**REQUIREMENTS**
Copy out the complete listing, word for word.

====== SUPPLIED INFORMATION ======

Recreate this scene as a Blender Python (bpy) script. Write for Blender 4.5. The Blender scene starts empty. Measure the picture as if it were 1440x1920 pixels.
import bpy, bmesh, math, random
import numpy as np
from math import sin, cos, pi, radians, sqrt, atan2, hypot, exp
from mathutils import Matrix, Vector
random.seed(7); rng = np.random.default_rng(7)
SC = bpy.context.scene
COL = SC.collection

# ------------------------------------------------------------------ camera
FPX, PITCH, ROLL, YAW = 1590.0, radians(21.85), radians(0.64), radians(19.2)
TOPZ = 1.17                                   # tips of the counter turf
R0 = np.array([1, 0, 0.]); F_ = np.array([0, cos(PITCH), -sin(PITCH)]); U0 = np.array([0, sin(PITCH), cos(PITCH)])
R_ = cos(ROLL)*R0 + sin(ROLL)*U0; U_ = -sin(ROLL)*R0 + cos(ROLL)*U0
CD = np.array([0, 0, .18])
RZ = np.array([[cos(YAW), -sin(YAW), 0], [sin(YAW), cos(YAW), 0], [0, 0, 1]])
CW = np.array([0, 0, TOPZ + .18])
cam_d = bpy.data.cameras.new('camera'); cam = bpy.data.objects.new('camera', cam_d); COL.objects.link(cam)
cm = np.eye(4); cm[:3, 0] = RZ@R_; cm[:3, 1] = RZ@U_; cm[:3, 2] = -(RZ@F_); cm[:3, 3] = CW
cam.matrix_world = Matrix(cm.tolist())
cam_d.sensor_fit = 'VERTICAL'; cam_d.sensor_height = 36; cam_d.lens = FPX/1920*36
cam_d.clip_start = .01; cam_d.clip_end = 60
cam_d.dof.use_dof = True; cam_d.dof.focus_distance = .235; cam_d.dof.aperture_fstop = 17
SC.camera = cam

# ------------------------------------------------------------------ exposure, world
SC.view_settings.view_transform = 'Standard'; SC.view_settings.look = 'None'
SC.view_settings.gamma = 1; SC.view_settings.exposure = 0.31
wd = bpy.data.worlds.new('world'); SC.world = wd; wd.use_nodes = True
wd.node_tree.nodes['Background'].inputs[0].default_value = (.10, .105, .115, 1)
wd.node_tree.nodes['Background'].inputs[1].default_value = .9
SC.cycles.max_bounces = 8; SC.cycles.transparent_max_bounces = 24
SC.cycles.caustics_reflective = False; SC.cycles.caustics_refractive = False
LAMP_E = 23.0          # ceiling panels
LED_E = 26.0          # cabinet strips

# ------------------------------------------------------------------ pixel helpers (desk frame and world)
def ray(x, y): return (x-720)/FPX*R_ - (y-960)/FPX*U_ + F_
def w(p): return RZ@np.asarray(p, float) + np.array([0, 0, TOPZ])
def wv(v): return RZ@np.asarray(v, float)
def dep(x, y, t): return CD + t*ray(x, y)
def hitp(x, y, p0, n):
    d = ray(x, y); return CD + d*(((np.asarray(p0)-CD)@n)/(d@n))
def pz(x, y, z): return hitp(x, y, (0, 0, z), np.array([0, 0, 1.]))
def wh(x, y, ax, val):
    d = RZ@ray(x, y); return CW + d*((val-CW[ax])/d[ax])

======

**WRITTEN RESPONSE**
Recreate this scene as a Blender Python (bpy) script. Write for Blender 4.5. The Blender scene starts empty. Measure the picture as if it were 1440x1920 pixels.
import bpy, bmesh, math, random
import numpy as np
from math import sin, cos, pi, radians, sqrt, atan2, hypot, exp
from mathutils import Matrix, Vector
random.seed(7); rng = np.random.default_rng(7)
SC = bpy.context.scene
COL = SC.collection

# ------------------------------------------------------------------ camera
FPX, PITCH, ROLL, YAW = 1590.0, radians(21.85), radians(0.64), radians(19.2)
TOPZ = 1.17                                   # tips of the counter turf
R0 = np.array([1, 0, 0.]); F_ = np.array([0, cos(PITCH), -sin(PITCH)]); U0 = np.array([0, sin(PITCH), cos(PITCH)])
R_ = cos(ROLL)*R0 + sin(ROLL)*U0; U_ = -sin(ROLL)*R0 + cos(ROLL)*U0
CD = np.array([0, 0, .18])
RZ = np.array([[cos(YAW), -sin(YAW), 0], [sin(YAW), cos(YAW), 0], [0, 0, 1]])
CW = np.array([0, 0, TOPZ + .18])
cam_d = bpy.data.cameras.new('camera'); cam = bpy.data.objects.new('camera', cam_d); COL.objects.link(cam)
cm = np.eye(4); cm[:3, 0] = RZ@R_; cm[:3, 1] = RZ@U_; cm[:3, 2] = -(RZ@F_); cm[:3, 3] = CW
cam.matrix_world = Matrix(cm.tolist())
cam_d.sensor_fit = 'VERTICAL'; cam_d.sensor_height = 36; cam_d.lens = FPX/1920*36
cam_d.clip_start = .01; cam_d.clip_end = 60
cam_d.dof.use_dof = True; cam_d.dof.focus_distance = .235; cam_d.dof.aperture_fstop = 17
SC.camera = cam

# ------------------------------------------------------------------ exposure, world
SC.view_settings.view_transform = 'Standard'; SC.view_settings.look = 'None'
SC.view_settings.gamma = 1; SC.view_settings.exposure = 0.31
wd = bpy.data.worlds.new('world'); SC.world = wd; wd.use_nodes = True
wd.node_tree.nodes['Background'].inputs[0].default_value = (.10, .105, .115, 1)
wd.node_tree.nodes['Background'].inputs[1].default_value = .9
SC.cycles.max_bounces = 8; SC.cycles.transparent_max_bounces = 24
SC.cycles.caustics_reflective = False; SC.cycles.caustics_refractive = False
LAMP_E = 23.0          # ceiling panels
LED_E = 26.0          # cabinet strips

# ------------------------------------------------------------------ pixel helpers (desk frame and world)
def ray(x, y): return (x-720)/FPX*R_ - (y-960)/FPX*U_ + F_
def w(p): return RZ@np.asarray(p, float) + np.array([0, 0, TOPZ])
def wv(v): return RZ@np.asarray(v, float)
def dep(x, y, t): return CD + t*ray(x, y)
def hitp(x, y, p0, n):
    d = ray(x, y); return CD + d*(((np.asarray(p0)-CD)@n)/(d@n))
def pz(x, y, z): return hitp(x, y, (0, 0, z), np.array([0, 0, 1.]))
def wh(x, y, ax, val):
    d = RZ@ray(x, y); return CW + d*((val-CW[ax])/d[ax])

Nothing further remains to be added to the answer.